Deputy foreign minister claims agreement allows Tehran to bar certain individuals from entering country at its discretion
Any international inspector wishing to enter Iran as part of the agreement reached between Tehran and six world powers over the Islamic republic’s nuclear program will need to be approved by the nation’s intelligence agency, Iranian Deputy Foreign Minister Abbas Araqchi has said.
Araqchi told the government-run Islamic Consultative Assembly News Agency (ICANA) that members of the UN’s International Atomic Energy Agency who do not recieve such approval will be barred from entering.
He said such screening was sanctioned by the deal struck between Iran and the international community.
Iran has insisted that IAEA inspectorswould not be given access to military sites, including Parchin, a complex believed by some experts to have been used to test nuclear bomb detonators.
IAEA officials and other experts have charged that Iran has attempted to sanitize the military complex, an allegation that if proven true, could complicate inspections by the UN nuclear watchdog IAEA that are a key provision of the deal.
On Tuesday Iran’s semi-official Fars news agency claimed the head of the IAEA would have been “harmed” if he had disclosed details of Tehran’s alleged nuclear weapons activity to US officials.
According to the report, Tehran officials warned IAEA Director-General Yukiya Amano of retaliation if he revealed specific information outlined in confidential documents handed over by Tehran for the IAEA probe of its nuclear weapons development.
“In a letter to Yukiya Amano, we underlined that if the secrets of the agreement [roadmap between Iran and the IAEA] are revealed, we will lose our trust in the Agency; and despite the US Congress’s pressures, he didn’t give any information to them,” Atomic Energy Organization of Iran spokesman Behrouz Kamalvandi told Iranian lawmakers Monday, Fars said.
“Had he done so, he himself would have been harmed,” he added.

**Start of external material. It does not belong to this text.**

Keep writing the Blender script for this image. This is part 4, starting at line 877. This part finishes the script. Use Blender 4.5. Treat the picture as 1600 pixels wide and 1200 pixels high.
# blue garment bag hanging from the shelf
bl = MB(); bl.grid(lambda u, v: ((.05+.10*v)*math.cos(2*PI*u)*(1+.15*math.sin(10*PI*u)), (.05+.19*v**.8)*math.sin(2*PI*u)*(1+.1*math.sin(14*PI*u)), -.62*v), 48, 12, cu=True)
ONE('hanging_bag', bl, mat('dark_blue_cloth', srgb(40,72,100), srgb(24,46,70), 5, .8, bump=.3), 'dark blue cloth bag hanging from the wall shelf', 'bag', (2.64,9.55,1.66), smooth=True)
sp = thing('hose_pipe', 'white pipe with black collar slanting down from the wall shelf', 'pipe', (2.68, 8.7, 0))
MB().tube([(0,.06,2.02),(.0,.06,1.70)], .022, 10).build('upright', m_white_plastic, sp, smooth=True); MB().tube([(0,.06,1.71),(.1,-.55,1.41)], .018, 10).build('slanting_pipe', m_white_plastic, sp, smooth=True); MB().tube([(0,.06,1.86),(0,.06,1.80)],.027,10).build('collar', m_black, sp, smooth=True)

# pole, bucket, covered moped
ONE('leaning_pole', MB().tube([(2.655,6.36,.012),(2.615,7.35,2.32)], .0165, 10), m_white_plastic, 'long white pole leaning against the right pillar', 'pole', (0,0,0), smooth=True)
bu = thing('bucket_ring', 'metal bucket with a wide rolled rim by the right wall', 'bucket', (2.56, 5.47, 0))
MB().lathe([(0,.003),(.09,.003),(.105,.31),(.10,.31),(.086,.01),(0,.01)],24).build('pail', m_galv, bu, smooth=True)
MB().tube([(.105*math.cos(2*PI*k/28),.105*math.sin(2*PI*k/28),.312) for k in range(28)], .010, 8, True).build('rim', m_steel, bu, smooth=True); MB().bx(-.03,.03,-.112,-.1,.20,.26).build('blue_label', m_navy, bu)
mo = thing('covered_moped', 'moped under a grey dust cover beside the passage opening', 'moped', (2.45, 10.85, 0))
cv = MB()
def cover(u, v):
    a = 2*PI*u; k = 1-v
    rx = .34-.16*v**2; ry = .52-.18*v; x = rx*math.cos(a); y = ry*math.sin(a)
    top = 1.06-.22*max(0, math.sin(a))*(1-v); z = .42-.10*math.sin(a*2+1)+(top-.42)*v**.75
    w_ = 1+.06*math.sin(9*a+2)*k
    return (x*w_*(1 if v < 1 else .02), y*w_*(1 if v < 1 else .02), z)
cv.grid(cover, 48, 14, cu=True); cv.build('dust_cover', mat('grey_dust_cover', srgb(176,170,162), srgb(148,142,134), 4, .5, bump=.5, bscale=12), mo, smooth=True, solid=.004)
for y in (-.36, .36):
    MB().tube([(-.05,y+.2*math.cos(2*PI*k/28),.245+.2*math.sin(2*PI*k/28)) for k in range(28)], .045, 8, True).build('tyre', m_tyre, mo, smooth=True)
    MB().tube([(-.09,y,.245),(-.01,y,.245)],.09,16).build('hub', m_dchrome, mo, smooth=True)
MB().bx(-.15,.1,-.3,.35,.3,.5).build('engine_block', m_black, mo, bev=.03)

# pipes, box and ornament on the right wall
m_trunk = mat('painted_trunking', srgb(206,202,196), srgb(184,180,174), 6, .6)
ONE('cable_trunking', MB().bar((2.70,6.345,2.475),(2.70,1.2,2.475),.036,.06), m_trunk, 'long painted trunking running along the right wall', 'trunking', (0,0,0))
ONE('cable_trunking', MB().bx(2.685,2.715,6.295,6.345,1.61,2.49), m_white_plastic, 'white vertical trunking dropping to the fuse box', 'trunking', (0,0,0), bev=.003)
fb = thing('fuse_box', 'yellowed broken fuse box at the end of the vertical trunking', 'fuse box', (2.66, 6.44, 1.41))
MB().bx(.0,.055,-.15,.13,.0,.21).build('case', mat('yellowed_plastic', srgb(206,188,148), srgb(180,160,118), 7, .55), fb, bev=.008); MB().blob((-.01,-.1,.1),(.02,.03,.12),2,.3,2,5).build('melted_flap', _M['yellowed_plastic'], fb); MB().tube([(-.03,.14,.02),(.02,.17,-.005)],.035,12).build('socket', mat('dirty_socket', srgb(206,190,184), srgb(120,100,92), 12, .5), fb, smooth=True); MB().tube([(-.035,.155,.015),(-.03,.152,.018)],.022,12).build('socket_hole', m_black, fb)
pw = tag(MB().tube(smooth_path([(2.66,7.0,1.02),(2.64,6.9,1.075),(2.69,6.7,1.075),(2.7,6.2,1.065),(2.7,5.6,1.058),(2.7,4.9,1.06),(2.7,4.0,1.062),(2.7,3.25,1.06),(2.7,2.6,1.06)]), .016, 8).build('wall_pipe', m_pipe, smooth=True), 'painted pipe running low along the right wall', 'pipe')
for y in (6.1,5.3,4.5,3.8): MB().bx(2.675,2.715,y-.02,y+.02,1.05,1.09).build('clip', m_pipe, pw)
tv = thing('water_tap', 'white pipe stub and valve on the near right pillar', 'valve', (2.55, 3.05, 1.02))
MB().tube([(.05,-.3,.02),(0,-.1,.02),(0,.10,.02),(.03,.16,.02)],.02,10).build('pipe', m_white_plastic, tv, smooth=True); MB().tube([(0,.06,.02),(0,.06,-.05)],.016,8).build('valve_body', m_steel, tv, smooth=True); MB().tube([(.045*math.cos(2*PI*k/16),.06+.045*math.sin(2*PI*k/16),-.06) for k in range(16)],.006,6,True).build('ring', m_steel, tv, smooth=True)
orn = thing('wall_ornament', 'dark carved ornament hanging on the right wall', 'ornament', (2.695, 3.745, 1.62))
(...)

Under the terms of an agreement reached last month between Iran and the IAEA, Iran was required to provide explanations of its past nuclear work by last week, and the UN agency would then have a month to analyze the information.
Iran and IAEA officials are to hold discussions in Tehran in the coming weeks to follow up on remaining questions or concerns.
During Amano’s recent official US visit to brief lawmakers on the accord, the IAEA chief declined to give Congress a copy of the confidential inspection documents handed over by Tehran.
Republican lawmakers criticized Amano for withholding the information, claiming they needed access to the confidential documents to decide whether to vote to approve or disapprove the deal in September.
The handover of documents was said to contain a confidential explanation that is unlikely to veer from previous Iranian denials of work on weapons.
Amano, who met with members of the Senate Foreign Relations Committee, said he had a legal obligation to keep the documents confidential.
“Imagine if a country provides me with confidential information … and I do not honor the commitment, no country will share information with us,” he told reporters after the meeting.